[DATA EXTRACT]:
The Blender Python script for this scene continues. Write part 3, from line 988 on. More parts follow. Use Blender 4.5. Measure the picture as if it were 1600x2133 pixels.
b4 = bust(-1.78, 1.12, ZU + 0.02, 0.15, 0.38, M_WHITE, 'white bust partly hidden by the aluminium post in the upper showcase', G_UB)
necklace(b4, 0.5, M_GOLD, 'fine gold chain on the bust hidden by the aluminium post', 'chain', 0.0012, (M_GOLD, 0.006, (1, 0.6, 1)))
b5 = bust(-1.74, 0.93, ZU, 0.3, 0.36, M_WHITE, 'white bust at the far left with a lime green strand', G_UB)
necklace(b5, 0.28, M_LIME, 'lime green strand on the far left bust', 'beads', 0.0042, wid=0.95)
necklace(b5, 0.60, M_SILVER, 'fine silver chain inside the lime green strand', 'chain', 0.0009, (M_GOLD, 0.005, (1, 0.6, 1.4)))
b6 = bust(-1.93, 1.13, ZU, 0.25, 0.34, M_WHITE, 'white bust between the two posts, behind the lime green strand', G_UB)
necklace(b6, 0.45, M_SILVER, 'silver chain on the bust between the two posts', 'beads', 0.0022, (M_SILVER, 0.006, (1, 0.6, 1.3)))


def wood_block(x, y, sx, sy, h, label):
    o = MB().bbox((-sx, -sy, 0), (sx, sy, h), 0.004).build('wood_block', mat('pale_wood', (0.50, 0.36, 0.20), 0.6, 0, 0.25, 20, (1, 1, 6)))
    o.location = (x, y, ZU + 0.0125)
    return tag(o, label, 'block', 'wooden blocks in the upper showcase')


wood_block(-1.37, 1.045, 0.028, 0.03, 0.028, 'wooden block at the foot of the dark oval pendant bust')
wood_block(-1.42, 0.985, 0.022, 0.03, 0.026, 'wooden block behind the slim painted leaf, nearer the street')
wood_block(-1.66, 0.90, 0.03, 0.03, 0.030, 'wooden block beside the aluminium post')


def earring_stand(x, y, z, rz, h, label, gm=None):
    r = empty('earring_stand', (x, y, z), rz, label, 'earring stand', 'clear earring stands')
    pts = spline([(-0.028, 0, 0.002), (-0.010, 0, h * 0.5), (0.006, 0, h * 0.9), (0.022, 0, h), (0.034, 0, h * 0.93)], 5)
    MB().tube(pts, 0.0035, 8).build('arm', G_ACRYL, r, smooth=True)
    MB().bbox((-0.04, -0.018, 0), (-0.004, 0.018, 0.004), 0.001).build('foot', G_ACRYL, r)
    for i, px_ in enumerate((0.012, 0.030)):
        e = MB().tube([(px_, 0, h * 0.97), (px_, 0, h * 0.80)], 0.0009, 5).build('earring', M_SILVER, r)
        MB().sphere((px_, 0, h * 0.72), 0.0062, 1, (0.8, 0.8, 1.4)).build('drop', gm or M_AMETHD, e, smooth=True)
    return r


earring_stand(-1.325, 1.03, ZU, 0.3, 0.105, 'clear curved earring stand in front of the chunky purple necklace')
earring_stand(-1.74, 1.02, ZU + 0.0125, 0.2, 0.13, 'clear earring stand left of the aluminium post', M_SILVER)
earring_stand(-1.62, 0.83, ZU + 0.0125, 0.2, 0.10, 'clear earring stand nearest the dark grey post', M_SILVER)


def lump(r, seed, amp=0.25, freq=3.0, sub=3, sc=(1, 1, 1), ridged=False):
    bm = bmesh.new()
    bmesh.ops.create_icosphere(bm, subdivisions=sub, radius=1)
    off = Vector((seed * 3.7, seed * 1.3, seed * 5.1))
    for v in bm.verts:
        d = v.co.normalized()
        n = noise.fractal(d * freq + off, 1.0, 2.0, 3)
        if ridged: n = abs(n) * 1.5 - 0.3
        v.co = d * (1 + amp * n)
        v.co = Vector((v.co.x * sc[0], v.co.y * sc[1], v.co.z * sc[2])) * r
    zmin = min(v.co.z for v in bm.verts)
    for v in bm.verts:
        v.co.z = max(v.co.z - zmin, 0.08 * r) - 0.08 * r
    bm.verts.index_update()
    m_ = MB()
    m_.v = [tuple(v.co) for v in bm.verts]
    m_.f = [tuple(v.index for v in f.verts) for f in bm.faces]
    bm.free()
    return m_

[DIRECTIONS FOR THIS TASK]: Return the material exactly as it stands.

[EXERCISE SOLUTION]:
The Blender Python script for this scene continues. Write part 3, from line 988 on. More parts follow. Use Blender 4.5. Measure the picture as if it were 1600x2133 pixels.
b4 = bust(-1.78, 1.12, ZU + 0.02, 0.15, 0.38, M_WHITE, 'white bust partly hidden by the aluminium post in the upper showcase', G_UB)
necklace(b4, 0.5, M_GOLD, 'fine gold chain on the bust hidden by the aluminium post', 'chain', 0.0012, (M_GOLD, 0.006, (1, 0.6, 1)))
b5 = bust(-1.74, 0.93, ZU, 0.3, 0.36, M_WHITE, 'white bust at the far left with a lime green strand', G_UB)
necklace(b5, 0.28, M_LIME, 'lime green strand on the far left bust', 'beads', 0.0042, wid=0.95)
necklace(b5, 0.60, M_SILVER, 'fine silver chain inside the lime green strand', 'chain', 0.0009, (M_GOLD, 0.005, (1, 0.6, 1.4)))
b6 = bust(-1.93, 1.13, ZU, 0.25, 0.34, M_WHITE, 'white bust between the two posts, behind the lime green strand', G_UB)
necklace(b6, 0.45, M_SILVER, 'silver chain on the bust between the two posts', 'beads', 0.0022, (M_SILVER, 0.006, (1, 0.6, 1.3)))


def wood_block(x, y, sx, sy, h, label):
    o = MB().bbox((-sx, -sy, 0), (sx, sy, h), 0.004).build('wood_block', mat('pale_wood', (0.50, 0.36, 0.20), 0.6, 0, 0.25, 20, (1, 1, 6)))
    o.location = (x, y, ZU + 0.0125)
    return tag(o, label, 'block', 'wooden blocks in the upper showcase')


wood_block(-1.37, 1.045, 0.028, 0.03, 0.028, 'wooden block at the foot of the dark oval pendant bust')
wood_block(-1.42, 0.985, 0.022, 0.03, 0.026, 'wooden block behind the slim painted leaf, nearer the street')
wood_block(-1.66, 0.90, 0.03, 0.03, 0.030, 'wooden block beside the aluminium post')


def earring_stand(x, y, z, rz, h, label, gm=None):
    r = empty('earring_stand', (x, y, z), rz, label, 'earring stand', 'clear earring stands')
    pts = spline([(-0.028, 0, 0.002), (-0.010, 0, h * 0.5), (0.006, 0, h * 0.9), (0.022, 0, h), (0.034, 0, h * 0.93)], 5)
    MB().tube(pts, 0.0035, 8).build('arm', G_ACRYL, r, smooth=True)
    MB().bbox((-0.04, -0.018, 0), (-0.004, 0.018, 0.004), 0.001).build('foot', G_ACRYL, r)
    for i, px_ in enumerate((0.012, 0.030)):
        e = MB().tube([(px_, 0, h * 0.97), (px_, 0, h * 0.80)], 0.0009, 5).build('earring', M_SILVER, r)
        MB().sphere((px_, 0, h * 0.72), 0.0062, 1, (0.8, 0.8, 1.4)).build('drop', gm or M_AMETHD, e, smooth=True)
    return r


earring_stand(-1.325, 1.03, ZU, 0.3, 0.105, 'clear curved earring stand in front of the chunky purple necklace')
earring_stand(-1.74, 1.02, ZU + 0.0125, 0.2, 0.13, 'clear earring stand left of the aluminium post', M_SILVER)
earring_stand(-1.62, 0.83, ZU + 0.0125, 0.2, 0.10, 'clear earring stand nearest the dark grey post', M_SILVER)


def lump(r, seed, amp=0.25, freq=3.0, sub=3, sc=(1, 1, 1), ridged=False):
    bm = bmesh.new()
    bmesh.ops.create_icosphere(bm, subdivisions=sub, radius=1)
    off = Vector((seed * 3.7, seed * 1.3, seed * 5.1))
    for v in bm.verts:
        d = v.co.normalized()
        n = noise.fractal(d * freq + off, 1.0, 2.0, 3)
        if ridged: n = abs(n) * 1.5 - 0.3
        v.co = d * (1 + amp * n)
        v.co = Vector((v.co.x * sc[0], v.co.y * sc[1], v.co.z * sc[2])) * r
    zmin = min(v.co.z for v in bm.verts)
    for v in bm.verts:
        v.co.z = max(v.co.z - zmin, 0.08 * r) - 0.08 * r
    bm.verts.index_update()
    m_ = MB()
    m_.v = [tuple(v.co) for v in bm.verts]
    m_.f = [tuple(v.index for v in f.verts) for f in bm.faces]
    bm.free()
    return m_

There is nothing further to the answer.